Latest revision as of 09:42, 15 June 2008

Engine in C# (vs C/C++)

Good and bad points

  • +++ It's C#
  • -- Overload of evaluating the track to be displayed (Many marshaling required).
  • - Require to write a

Discussion

To start, I guess for now I'll just make some minimal improvements in C++, it's a good way to make me comfortable with the code base. Probably when enough things will start to be ported to C# we'll consider making the 3D engine working completely in C#. Although this is often a module where performance should not be sacrificed and to much "C# to C++" calls may hurt performances.

I think this is not a good idea to invest in the C++ codebase for anything more than fixing a bug. If we want to do more to a component, we should port it first. Let's not worry about interop performance. It will eventually go away ;-) Keithcu 04:08, 15 June 2008 (EDT)

Scene-Graph (vs Custom Renderer)

Good and bad points

  • +++ PLib's SSG renderer already written.
  • --- Outdoor scene like quad-trees / octrees ([1] and [2])
  • - Good scene graphs are in C++, what about the completeness of wrappers?
  • -- It's fun to write a 3D renderer

Discussion

If you want to understand my opinion about scene graph you can see what says this guy: [3]

I don't think we need a complex scene graph. In every project I made, the use of a specific scene graph quickly became a limitation. Taken this into account, I prefer we write a tiny 3D engine completely in C#, just containing the flat list of 3D objects in the world, it's easy and probably faster: no wrapper, we're free to make application-specific optimizations, etc.
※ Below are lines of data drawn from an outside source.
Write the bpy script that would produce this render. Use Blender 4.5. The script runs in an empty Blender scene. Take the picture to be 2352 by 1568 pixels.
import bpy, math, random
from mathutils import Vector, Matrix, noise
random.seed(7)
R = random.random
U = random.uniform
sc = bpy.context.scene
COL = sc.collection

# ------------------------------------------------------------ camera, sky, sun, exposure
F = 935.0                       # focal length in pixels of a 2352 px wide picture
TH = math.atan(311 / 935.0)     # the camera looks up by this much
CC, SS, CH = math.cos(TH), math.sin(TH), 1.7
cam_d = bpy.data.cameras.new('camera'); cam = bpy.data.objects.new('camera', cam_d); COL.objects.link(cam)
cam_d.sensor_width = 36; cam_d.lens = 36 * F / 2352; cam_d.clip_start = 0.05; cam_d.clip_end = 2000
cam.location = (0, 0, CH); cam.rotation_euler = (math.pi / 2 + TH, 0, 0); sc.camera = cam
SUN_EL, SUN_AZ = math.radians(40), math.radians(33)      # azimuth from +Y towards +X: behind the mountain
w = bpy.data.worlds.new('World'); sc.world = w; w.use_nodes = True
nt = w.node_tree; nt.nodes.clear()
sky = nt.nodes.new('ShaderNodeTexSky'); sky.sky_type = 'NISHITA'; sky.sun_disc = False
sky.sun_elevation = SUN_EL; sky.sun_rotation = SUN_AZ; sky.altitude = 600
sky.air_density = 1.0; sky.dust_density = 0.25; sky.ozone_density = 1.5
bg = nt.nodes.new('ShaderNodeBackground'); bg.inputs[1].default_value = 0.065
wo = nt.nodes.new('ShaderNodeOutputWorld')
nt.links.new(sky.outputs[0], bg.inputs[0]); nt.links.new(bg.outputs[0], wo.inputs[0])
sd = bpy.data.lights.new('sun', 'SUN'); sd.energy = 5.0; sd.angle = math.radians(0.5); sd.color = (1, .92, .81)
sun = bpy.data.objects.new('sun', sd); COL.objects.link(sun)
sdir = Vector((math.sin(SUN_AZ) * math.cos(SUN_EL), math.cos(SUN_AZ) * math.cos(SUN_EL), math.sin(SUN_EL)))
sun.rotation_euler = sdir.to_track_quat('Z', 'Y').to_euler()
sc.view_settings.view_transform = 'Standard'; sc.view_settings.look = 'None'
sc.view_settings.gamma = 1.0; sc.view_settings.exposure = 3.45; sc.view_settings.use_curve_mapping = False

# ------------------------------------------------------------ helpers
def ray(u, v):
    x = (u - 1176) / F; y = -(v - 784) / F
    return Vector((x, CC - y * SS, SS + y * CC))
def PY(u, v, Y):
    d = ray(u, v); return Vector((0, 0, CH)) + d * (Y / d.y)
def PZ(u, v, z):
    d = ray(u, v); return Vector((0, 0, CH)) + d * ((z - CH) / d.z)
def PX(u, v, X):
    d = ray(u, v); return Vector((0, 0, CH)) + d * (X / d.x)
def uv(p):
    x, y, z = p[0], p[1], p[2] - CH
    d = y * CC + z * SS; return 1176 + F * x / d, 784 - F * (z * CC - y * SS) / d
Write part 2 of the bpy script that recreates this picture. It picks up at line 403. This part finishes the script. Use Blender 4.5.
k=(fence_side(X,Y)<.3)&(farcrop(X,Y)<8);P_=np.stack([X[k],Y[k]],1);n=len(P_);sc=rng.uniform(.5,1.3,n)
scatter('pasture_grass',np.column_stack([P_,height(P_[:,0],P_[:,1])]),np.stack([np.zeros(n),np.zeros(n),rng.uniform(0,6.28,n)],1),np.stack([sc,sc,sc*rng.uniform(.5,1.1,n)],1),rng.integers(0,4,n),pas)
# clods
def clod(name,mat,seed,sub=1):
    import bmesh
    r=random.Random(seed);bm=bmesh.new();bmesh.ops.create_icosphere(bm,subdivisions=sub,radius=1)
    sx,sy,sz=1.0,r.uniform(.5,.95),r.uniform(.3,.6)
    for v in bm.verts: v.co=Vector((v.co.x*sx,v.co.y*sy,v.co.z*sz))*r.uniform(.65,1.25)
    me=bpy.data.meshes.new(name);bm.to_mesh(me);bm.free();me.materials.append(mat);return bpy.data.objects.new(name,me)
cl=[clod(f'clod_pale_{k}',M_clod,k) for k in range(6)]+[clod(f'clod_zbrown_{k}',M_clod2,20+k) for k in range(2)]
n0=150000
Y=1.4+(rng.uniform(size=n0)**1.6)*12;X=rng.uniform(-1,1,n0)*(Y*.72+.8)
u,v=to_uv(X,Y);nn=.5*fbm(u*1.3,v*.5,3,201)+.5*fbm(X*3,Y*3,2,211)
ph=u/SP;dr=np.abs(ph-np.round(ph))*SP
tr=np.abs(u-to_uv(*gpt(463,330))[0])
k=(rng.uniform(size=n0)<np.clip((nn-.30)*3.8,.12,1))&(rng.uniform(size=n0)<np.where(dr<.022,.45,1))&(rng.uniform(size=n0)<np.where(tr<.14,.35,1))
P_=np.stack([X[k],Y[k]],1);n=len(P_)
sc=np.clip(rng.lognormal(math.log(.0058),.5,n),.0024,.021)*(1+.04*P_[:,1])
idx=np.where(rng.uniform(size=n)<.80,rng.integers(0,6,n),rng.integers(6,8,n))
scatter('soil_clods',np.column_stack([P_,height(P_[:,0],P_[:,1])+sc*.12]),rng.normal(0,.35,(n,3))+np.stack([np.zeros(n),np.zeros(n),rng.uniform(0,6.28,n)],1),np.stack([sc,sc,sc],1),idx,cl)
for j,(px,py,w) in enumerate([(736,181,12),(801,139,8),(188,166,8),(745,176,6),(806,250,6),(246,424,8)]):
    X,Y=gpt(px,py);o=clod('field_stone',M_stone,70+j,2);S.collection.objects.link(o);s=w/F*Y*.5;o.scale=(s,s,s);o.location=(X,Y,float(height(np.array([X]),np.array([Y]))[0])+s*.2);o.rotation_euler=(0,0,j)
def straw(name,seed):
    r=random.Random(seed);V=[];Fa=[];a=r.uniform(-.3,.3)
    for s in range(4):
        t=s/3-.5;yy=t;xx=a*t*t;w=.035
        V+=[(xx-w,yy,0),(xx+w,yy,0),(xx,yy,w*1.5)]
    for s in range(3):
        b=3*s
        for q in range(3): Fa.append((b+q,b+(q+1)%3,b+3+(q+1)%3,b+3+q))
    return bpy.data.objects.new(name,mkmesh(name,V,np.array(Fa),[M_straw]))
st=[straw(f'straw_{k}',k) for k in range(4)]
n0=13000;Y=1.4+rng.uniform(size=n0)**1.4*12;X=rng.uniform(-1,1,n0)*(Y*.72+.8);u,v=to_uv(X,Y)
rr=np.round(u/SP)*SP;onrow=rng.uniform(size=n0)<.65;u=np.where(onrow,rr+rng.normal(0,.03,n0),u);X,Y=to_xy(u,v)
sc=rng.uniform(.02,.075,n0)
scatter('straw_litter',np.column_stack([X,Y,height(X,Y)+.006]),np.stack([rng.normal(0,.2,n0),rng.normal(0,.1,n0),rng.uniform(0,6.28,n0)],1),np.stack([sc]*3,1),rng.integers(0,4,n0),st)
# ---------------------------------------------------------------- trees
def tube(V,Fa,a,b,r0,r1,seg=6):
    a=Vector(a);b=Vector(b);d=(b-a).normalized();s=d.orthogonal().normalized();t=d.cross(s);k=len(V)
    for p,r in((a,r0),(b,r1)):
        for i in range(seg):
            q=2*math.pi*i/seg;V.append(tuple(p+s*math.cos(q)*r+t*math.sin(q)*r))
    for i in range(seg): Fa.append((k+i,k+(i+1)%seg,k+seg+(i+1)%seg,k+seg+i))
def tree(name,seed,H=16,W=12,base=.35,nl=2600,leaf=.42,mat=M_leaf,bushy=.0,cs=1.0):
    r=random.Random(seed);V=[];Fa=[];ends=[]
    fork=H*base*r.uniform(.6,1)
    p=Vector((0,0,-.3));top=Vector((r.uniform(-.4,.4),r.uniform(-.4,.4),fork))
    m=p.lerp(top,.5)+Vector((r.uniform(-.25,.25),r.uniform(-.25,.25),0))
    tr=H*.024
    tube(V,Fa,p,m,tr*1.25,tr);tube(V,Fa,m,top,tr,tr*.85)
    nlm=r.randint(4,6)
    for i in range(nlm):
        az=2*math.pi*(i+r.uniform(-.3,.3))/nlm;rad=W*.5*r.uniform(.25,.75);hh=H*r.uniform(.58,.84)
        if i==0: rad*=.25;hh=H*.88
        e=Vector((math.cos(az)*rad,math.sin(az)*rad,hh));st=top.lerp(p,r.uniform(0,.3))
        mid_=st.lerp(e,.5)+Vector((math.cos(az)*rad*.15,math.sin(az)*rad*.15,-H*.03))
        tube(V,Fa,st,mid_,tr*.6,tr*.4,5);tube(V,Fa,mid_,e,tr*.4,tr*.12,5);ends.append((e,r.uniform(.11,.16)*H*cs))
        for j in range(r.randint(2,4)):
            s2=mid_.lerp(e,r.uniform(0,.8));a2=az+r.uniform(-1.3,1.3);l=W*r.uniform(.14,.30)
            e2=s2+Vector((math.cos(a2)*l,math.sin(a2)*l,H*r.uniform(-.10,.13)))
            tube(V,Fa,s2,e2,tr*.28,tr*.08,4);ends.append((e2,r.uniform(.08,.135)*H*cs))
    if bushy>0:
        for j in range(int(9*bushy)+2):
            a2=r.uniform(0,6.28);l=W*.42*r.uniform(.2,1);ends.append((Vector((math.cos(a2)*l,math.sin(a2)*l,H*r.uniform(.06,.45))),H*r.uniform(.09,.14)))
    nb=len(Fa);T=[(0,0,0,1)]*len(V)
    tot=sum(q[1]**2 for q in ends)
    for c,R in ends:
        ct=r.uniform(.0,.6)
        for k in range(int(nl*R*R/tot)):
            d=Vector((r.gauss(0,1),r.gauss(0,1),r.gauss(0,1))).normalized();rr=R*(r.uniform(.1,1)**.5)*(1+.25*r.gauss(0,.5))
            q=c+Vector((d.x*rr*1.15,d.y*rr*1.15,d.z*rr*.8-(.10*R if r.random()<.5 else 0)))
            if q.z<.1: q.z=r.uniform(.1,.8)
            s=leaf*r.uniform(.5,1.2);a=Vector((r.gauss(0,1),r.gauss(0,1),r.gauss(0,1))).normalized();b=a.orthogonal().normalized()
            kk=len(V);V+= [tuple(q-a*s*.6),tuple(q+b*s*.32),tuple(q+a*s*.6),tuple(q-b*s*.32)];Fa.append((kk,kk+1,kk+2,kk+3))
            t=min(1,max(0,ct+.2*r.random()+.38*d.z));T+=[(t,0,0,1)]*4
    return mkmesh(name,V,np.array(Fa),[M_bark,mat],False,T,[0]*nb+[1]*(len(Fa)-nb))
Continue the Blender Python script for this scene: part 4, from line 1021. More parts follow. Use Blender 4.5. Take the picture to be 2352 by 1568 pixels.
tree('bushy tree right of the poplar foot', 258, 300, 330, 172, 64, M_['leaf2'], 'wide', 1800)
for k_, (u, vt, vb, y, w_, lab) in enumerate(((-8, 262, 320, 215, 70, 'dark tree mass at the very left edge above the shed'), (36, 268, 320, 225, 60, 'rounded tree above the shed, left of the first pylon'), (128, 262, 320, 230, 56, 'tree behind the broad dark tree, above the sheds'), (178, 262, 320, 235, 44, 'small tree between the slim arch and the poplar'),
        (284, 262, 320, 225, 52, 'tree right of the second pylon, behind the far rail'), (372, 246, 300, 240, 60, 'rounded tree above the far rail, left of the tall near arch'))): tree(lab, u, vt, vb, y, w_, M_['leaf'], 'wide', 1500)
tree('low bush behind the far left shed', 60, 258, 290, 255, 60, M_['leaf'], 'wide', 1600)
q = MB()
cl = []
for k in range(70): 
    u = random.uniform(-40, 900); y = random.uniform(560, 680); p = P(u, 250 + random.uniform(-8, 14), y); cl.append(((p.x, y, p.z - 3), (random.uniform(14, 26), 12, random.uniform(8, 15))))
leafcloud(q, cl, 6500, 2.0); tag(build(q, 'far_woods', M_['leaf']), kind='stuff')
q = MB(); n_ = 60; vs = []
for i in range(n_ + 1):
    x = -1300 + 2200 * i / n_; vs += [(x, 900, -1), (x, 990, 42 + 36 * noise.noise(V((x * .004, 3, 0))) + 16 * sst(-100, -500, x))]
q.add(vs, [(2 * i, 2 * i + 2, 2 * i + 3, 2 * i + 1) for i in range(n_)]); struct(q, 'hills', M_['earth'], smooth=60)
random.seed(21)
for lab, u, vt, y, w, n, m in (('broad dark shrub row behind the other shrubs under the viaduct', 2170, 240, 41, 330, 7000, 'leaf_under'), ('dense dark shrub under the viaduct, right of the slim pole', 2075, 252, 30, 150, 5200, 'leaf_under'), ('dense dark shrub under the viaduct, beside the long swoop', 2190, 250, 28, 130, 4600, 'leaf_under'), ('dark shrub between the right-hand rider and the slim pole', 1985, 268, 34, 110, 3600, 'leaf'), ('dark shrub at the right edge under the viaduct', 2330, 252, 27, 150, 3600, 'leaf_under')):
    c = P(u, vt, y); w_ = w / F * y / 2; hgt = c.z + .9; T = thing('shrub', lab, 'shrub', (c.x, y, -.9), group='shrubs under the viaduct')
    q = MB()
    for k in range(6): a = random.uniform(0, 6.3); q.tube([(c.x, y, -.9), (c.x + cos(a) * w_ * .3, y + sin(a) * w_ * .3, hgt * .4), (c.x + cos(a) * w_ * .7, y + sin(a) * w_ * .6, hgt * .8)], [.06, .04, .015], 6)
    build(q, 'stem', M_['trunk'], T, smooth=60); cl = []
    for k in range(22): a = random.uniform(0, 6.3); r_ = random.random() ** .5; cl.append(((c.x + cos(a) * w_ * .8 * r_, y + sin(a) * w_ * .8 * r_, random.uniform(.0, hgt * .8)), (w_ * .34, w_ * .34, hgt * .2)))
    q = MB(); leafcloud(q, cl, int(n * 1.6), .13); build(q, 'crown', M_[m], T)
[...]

For example we can then switch to a quad-tree (or octree) for storing objects, which is really better than a scene graph in an outdoor scene. ([4] and [5])

I have found many codebases that support Octrees: Codebase_Analysis

Toolkits

  • OpenTK, an OpenGL/AL wrapper as well as a toolkit providing math functions, etc.
    • This may be a good choice to. It has less dependencies than TAO (since/however it provides less wrappers..).